Coming off of a dominant run in the Orlando Bubble, the expectation was that Davis would make a run for at least one piece of hardware: the MVP Award or the Defensive Player of the Year award, the latter of which he finished second in voting for last season. While he still has more than half of the season to make his case, it’s unlikely that he’ll be able to make up the ground he’s lost. It’s also looking increasingly likely that he won’t start in the 2021 NBA All-Star game, something he did just last season.

All that is to say: Davis could be doing better, and he knows that. But he also doesn’t think he’s playing as bad as everyone seems to think he is, as he told Bill Oram of The Athletic in a recent interview:

“I know that’s going to come,” Davis told The Athletic. “The scoring, the shooting percentage like all that stuff, like, I’m still shooting like 53 percent or something like that, I think.
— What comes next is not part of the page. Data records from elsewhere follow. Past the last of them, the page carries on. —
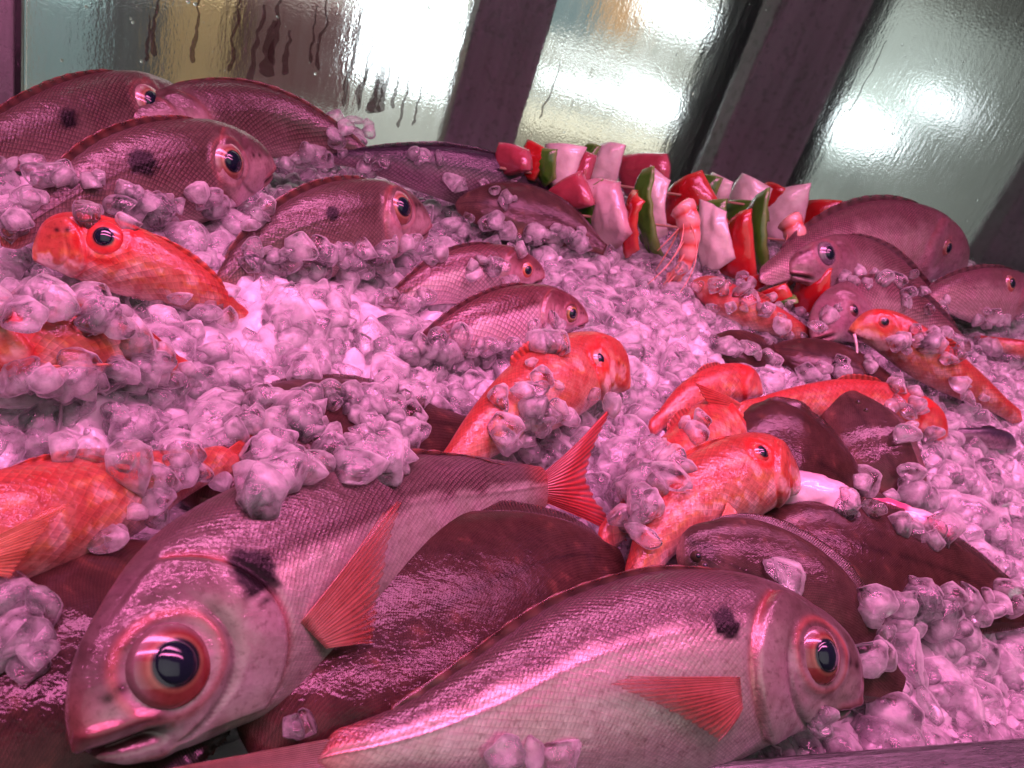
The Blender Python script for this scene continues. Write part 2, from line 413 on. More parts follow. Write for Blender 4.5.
    Hc = mix(np.array(st['head']), np.array(st['back'])*1.1, sst(.15, .7, q+(nz-.5)*.5))
    Hc = mix(Hc, np.array(st['belly'])*.9, sst(-.2, -.8, q))
    C = mix(C, Hc, hm*.85)
    C = mix(C, np.array(st['snout']), sst(.055, .0, s[:, None]+0*d)*.75)
    sc = (1-hm)*np.ones_like(d); met = st['met']*(ft*.9+.1)*np.ones_like(d)
    if kind == 'bream': sc = sc*(1-(.6 if style == 'silver' else .15)*ft)*np.clip(.45+.9*(nz-.1), .3, 1)
    if kind == 'bream':
        C = mix(C, np.array((.42, .07, .06)), gate*np.exp(-((k1-.05)/.045)**2)*(.5 if style == 'silver' else .22))
        C = mix(C, np.array(st['back'])*.8, gate*sst(.5, .2, q)*np.exp(-(k2/.045)**2)*.5)
        C = mix(C, np.array((.5, .13, .11)), np.exp(-((dist_e-er*1.12)/(er*.10))**2)*(.5 if style == 'silver' else .2))
        C = mix(C, np.array(st['back'])*.55, lat*.35)
        C = C*(1+.10*np.sin(q*38)[..., None]*(1-hm)[..., None]*.6)
        C = mix(C, C*np.array((1.25, 1.05, 1.25)), sst(.5, .75, nz)*.6)
        C = mix(C, C*np.array((.62, .48, .5)), sst(.55, .8, nz2)*hm*.7)
        met = met*(1-hm*.25)
    if kind == 'mullet': sc = sc*(.30+.25*sst(.40, .65, nz))
    if style in ('red', 'rosy'):
        yel = np.exp(-((q-.12)/.10)**2)+.9*np.exp(-((q+.28)/.09)**2)+.6*np.exp(-((q-.48)/.07)**2)
        C = mix(C, np.array((.62, .30, .05)), np.clip(yel, 0, 1)*sst(.35, .6, nz)*.65)
        C = mix(C, np.array((.62, .43, .39)), sst(.52, .66, nz)*(.75 if style == 'red' else .55)*sst(.75, .1, q))
        C = mix(C, np.array((.34, .03, .025)), sst(.50, .68, nz2)*.5)
        C = mix(C, np.array((.90, .70, .64)), gate*hm*sst(.3, -.6, q)*sst(.45, .6, nz)*.8)
        C = mix(C, np.array((.55, .02, .02)), np.exp(-((dist_e-er*1.25)/(er*.35))**2)*.8)
        C = mix(C, np.array((.5, .03, .03)), gate*np.exp(-((k1-.05)/.05)**2)*.6)
    if kind == 'flat':
        disp_l = np.exp(-(q/.04)**2)
        C = mix(C, C*.45, disp_l*.7)
        if snoutc is not None: C = mix(C, np.array(snoutc), sst(.030, .006, s[:, None]+.02*(nz-.5))*.9); C = mix(C, np.array((.02, .016, .012)), sst(.02, .05, s[:, None]+0*d)*sst(.17, .10, s[:, None]+0*d)*sst(.35, .55, nz)*.9)
        if rimc is not None: C = mix(C, np.array(rimc), sst(.035, .0, s[:, None]+0*d)*.9)
        C = C*(.65+.8*nz2[..., None])*(.75+.5*nz[..., None])
        C = mix(C, C*np.array((2.3, 2.2, 1.9)), sst(.72, .82, nz2)*.5)
        sc[:] = .8
    if mouth and kind != 'flat':
        C = mix(C, np.array((.05, .008, .01)), inm*np.exp(-(dm/(hh*.042*gape))**4))
        C = mix(C, np.array((.17, .045, .05)), inm*.85*np.exp(-((np.abs(dm)-hh*.09*gape)/(hh*.05))**2))
    if kind != 'flat' and eye:
        for k_ in (.40, .52):
            dn = np.hypot(x - es*sp.L*k_*1.05, d-(ed*.9+er*.25))
            C = mix(C, np.array((.03, .01, .012)), np.exp(-(dn/(er*.13))**2)*side)
    if spot:
        ss, sq, sr = spot
        ds = np.hypot((s[:, None]-ss)*sp.L, (q-sq)*hh*.9)
        ds = ds*(1+.7*(fbm(np.stack([x*260, d*520, 0*x+seed], -1), seed+9)-.5))
        k = sst(sr*1.15, sr*.75, ds)*(sn[None] > 0)
        C = mix(C, np.array((.006, .004, .006)), k*.99); met = met*(1-k)
    wet = np.ones_like(d) if not spot else 1-.85*k
    tailm = sst(.9, 1.0, s[:, None]+0*d)
    if style in ('silver', 'brown', 'red', 'rosy'): C = mix(C, np.array((.5, .09, .07)), tailm*.6)
    C = np.clip(C, 0.003, .9)
    girth = np.cumsum(np.r_[[0*th], np.zeros((NS-1, NTH))], axis=0)
    arc = np.abs(np.arccos(np.clip(c, -1, 1)))[None]*((top+bot)[:, None]*.5)
    uv = np.stack([x/(2*scale), arc/(2*scale*.85) + 0*x], -1).reshape(-1, 2)
    uv = np.vstack([uv, uv[-1]])
    app = lambda a: np.append(a.ravel(), a.ravel()[-1])
    Ca = np.vstack([C.reshape(-1, 3), C.reshape(-1, 3)[-1:]])
    mat = {'bream': M_BREAM, 'mullet': M_MULLET, 'flat': M_FLAT}[kind]
    root = empty(name, sp.at(.45)[0])
    tag(root, label, cat, group)
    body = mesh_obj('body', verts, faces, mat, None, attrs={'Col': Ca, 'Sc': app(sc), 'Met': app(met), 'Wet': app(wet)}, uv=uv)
    allv, allf = [verts], [list(map(tuple, faces))]
    adopt(body, root)
    def part(o):
        allv.append(np.array([v.co for v in o.data.vertices])); allf.append([tuple(f.vertices) for f in o.data.polygons]); adopt(o, root); return o
    finc = {'silver': ((.24, .06, .05), (.40, .06, .04)), 'brown': ((.25, .06, .05), (.45, .09, .06)), 'red': ((.55, .09, .05), (.5, .04, .03)), 'rosy': ((.5, .14, .1), (.5, .05, .04))}.get(
        style, ((.14, .06, .06), (.2, .08, .08)))
    if style in ('flat', 'flatgrey'): finc = ((.09, .035, .028), (.12, .05, .04))
    if style == 'dark': finc = ((.05, .04, .05), (.09, .07, .08))
    K = {2: 90, 1: 50, 0: 26}[res]
    if dorsal:
        a, b, hgt, lean = dorsal if isinstance(dorsal, tuple) else ((.30, .88, .16, 25) if kind == 'bream' else (.34, .52, .22, 30))
        ss = np.linspace(a, b, K); pp, TT, LL, DD = sp.at(ss); tp = prof(pr['top'], ss)*hh
        shape = np.sin(np.pi*np.clip((ss-a)/(b-a)*1.0, 0, 1))**.45
        A = pp + DD*(tp*.97)[:, None]
        ln = math.radians(lean)
        B = A + (DD*math.cos(ln)+LL*math.sin(ln))*(hgt*hh*shape+1e-4)[:, None] + TT*(hgt*hh*.8*shape)[:, None]
        dc = np.array(st['back'])*.8 if style not in ('red', 'rosy') else np.array(finc[0])
        part(rib_sheet('dorsal_fin', A, B, dc, dc*.7+np.array(finc[1])*.3, M_FIN, None, nray=14 if kind == 'bream' else 8, thick=.001, amp=.0008*hh/.04, ragged=.06, seed=seed, nv=6))
    if fringe:
        fw = fringe if isinstance(fringe, float) else .2
        for nm, key, sg in (('dorsal_fin', 'top', 1), ('anal_fin', 'bot', -1)):
            ss = np.linspace(.10, .95, K*5); pp, TT, LL, DD = sp.at(ss); tp = prof(pr[key], ss)*hh
            shape = np.sin(np.pi*np.clip((ss-.10)/.85, 0, 1))**.5
            A = pp+DD*(sg*tp*.96)[:, None]
            wv = (fbm(np.stack([ss*9, 0*ss, 0*ss+seed], -1), seed)-.5)
            B = A+DD*(sg*fw*hh*shape+1e-4*sg)[:, None]+TT*(fw*hh*.35*shape)[:, None] - LL*((.10+.25*wv)*hh*fw*2*shape)[:, None]
            part(rib_sheet(nm, A, B, np.array(rimc if rimc is not None else st['back'])*.9, np.array(rimc if rimc is not None else np.array(st['back'])*1.4), M_FIN, None, nray=120, thick=.0012, amp=.0003, ragged=.05, seed=seed, nv=6))
    if anal and kind != 'flat':
        ss = np.linspace(.62, .84, K//2); pp, TT, LL, DD = sp.at(ss); bp = prof(pr['bot'], ss)*hh
        shape = np.sin(np.pi*np.clip((ss-.6)/.26, 0, 1))**.6
        A = pp-DD*(bp*.96)[:, None]; B = A-DD*(.28*hh*shape)[:, None]+TT*(.2*hh*shape)[:, None]
        part(rib_sheet('anal_fin', A, B, finc[0], finc[1], M_FIN, None, nray=9, seed=seed+2, nv=6))
    if tail:
        tl, spread, fork, curl = tail
        ss = np.linspace(-1, 1, K); pe, Te, Le, De = [a[0] for a in sp.at(np.array([.965]))]
        A = pe + De*(ss*prof(pr['top'], np.array([.985]))[0]*hh*.95)[:, None]
        ln = tl*(1-fork*(1-np.abs(ss)**1.3))
        B = pe + Te*ln[:, None] + De*(ss*spread)[:, None]
        tc = tailc or finc; tf = rib_sheet('tail_fin', A, B, tc[0], tc[1], M_FIN, None, nray=18, thick=.0012, amp=.0006, ragged=.03, seed=seed+4, curve=Le*curl, nv=14)
        part(tf)
    if pect:
        ps, pq, ln, ang, wd, lift = pect
        pp, TT, LL, DD = [a[0] for a in sp.at(np.array([ps]))]
        dd = pq*hh; w0 = np.interp(ps, s, wid)*math.sqrt(max(0, 1-min(1, pq*pq)))**ex
        base = pp+DD*dd+LL*(w0*1.0+hh*.012)
        aa = math.radians(ang); ax = TT*math.cos(aa)+DD*math.sin(aa); ay = -TT*math.sin(aa)+DD*math.cos(aa)
        ax = unit(ax+LL*lift)
        k = np.linspace(-1, 1, K//2)
        A = base + ay*(k*wd*.24)[:, None]
        lnk = ln*(.20+.80*((k+1)/2)**1.25)*(1-.22*sst(.8, 1.0, k))
        B = base + ax*lnk[:, None] + ay*((k-.5)*wd*.50)[:, None]
        pc = ((.42, .15, .13), (.44, .09, .07)) if kind == 'bream' else ((.8, .3, .18), (.8, .2, .12))
        part(rib_sheet('pectoral_fin', A, B, pc[0], pc[1], M_FIN, None, nray=27, thick=.0007, amp=.0005, ragged=.03, seed=seed+6, curve=LL*hh*.05, nv=14, fade=.85))
    if eye:
        pp, TT, LL, DD = [a[0] for a in sp.at(np.array([es]))]
        tp = np.interp(es, s, top if ed > 0 else bot); w0 = np.interp(es, s, wid)
        cq = np.clip(ed/tp, -.95, .95); lw = w0*math.sqrt(1-cq*cq)**ex
        # local surface normal
        Ne = unit(LL*(1/max(w0, 1e-4))*math.sqrt(1-cq*cq) + DD*cq/tp*.9 - TT*.55*(np.interp(es+.03, s, wid)-np.interp(es-.03, s, wid))/(.06*sp.L)/max(w0, 1e-4))
        ec = pp+DD*ed+LL*lw - Ne*er*.10
        ecs = eye_cols or (((.38, .20, .12), (.26, .09, .07), (.38, .26, .24)) if style == 'brown' else None) or ((.28, .12, .07), (.22, .04, .035), (.21, .125, .13))
        v, f, rho, ang_ = dome(ec, Ne, DD, er, er*.40, 12, 36)
        gold, red_, outer = map(np.array, ecs)
        c_ = mix(gold*np.ones((len(v), 3)), red_, sst(.60, .66, rho)); c_ = mix(c_, mix(outer, red_*1.1, sst(.1, -.9, np.sin(ang_))), sst(.70, .80, rho))
        c_ = mix(c_, outer*.5, sst(.93, 1, rho)); c_ = mix(c_, np.array((.01, .01, .02)), sst(.58, .52, rho))
        eo = part(mesh_obj('eye', v, f, M_EYE, None, attrs={'Col': np.clip(c_, 0, 1)}))
        v, f, rho, _ = dome(ec+Ne*er*.29, Ne, DD, er*.55, er*.20, 8, 30, .92)
        po = mesh_obj('pupil', v, f, M_PUPIL, None)
        adopt(po, root); po.parent = eo
    for bx, by, br in bumps:                       # both eyes of a flatfish sit on its upper side
        a_, b_, dd_ = locate(bx, by, .01, .45); ws = surf(np.array([a_]), np.array([b_]))[0][0]; LL, DD = sp.at(np.array([a_]))[2][0], sp.at(np.array([a_]))[3][0]
        v, f, rho, _ = dome(ws-LL*br*.2, LL, DD, br, br*.8, 8, 24)
        eo = part(mesh_obj('eye', v, f, M_FLAT, None, attrs={'Col': np.tile((.06, .045, .03), (len(v), 1)), 'Sc': np.zeros(len(v)), 'Met': np.zeros(len(v)), 'Wet': np.ones(len(v))}, uv=np.zeros((len(v), 2))))
        v, f, rho, _ = dome(ws+LL*br*.5, LL, DD, br*.45, br*.22, 5, 18)
        po = mesh_obj('pupil', v, f, M_PUPIL, None); adopt(po, root); po.parent = eo
    if barbel:
        (x0, y0), (x1, y1) = barbel
        a = sp.at(np.array([.03]))[0][0]; dA = np.linalg.norm(a)-.006
        a = Pd(x0, y0, dA); b = Pd(x1, y1, dA-.004)
        part(tube('barbel', np.linspace(a, b, 8)+np.outer(np.sin(np.linspace(0, 3.1, 8)), CR*.0015), np.linspace(.0013, .0007, 8), M_FIN, col=(.85, .68, .66)))
    off = 0; V_, F_ = [], []
    for v, f in zip(allv, allf):
        V_.append(v); F_ += [tuple(i+off for i in t_) for t_ in f]; off += len(v)
    FISH.append((np.vstack(V_), F_))
    return root, sp

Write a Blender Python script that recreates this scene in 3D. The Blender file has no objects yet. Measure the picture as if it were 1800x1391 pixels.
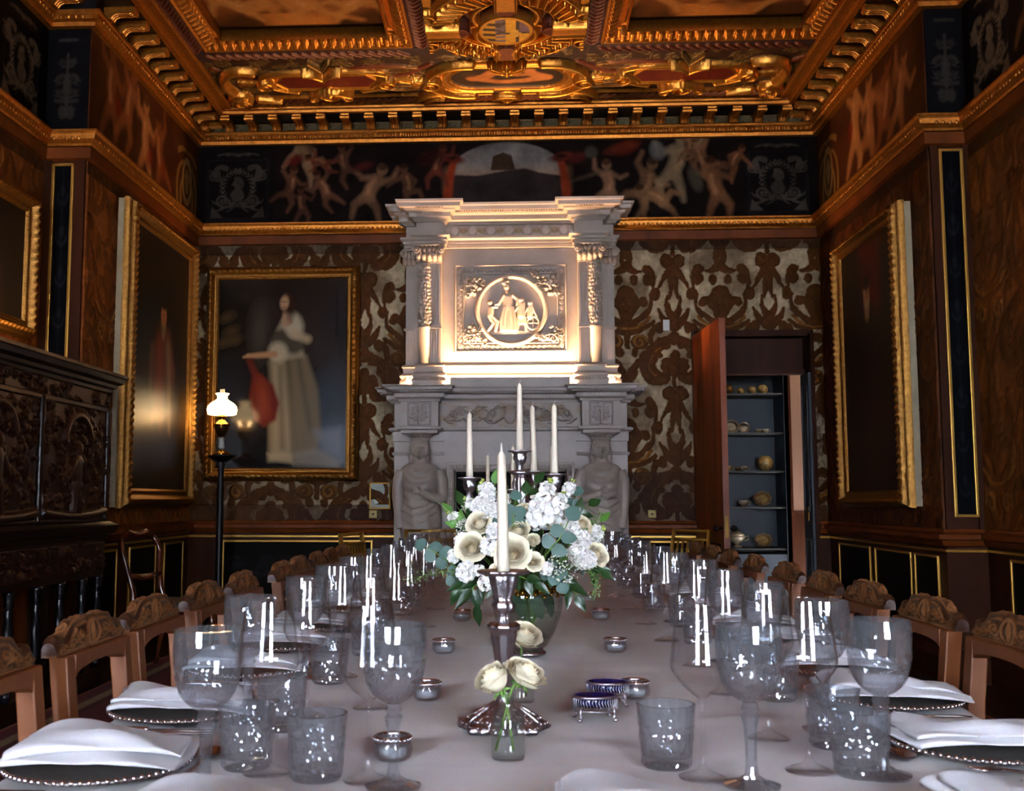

So, I’m still shooting extremely well from the floor. The scoring is down, which I’m not really concerned about.”

Davis is right: through 21 games, he’s posting career-highs in 2-point field goal percentage (57%) and effective field goal percentage (55.5%). However, his true shooting percentage is down from last year because he’s shooting a career-low (70.2%) from the charity stripe. His 3-point percentage (31.5%) is also nowhere near where it was in the playoffs, where he made 38.3% of his 3-pointers.

But, like Davis said: he’s isn’t worried about his shooting, or how many points he’s averaging per game, and he explained why in the same interview:

“I still do the intangibles, things that don’t show up in a box score to help my team win,” Davis said. “And we’re winning. So how can I be upset about anything? We’re winning.”

Again, for the most part Davis right. There are questions that will need to be answered before the postseason starts, though — the first is the “why?”

Why has Davis not looked like himself to start the season? Was he just not as prepared his teammates for the season to start, or did he re-aggravate his shoulder injury from last season?

Once we figure out the “why?”, we have to figure out arguably the most important question: “when?” When will Davis start to ramp things up, assuming he can? Will it be after the All-Star break in March, or right before the postseason?

Right now, we don’t know, and I think that’s been the main source of frustration. Hopefully, for his sake and the team’s, we get some answers soon.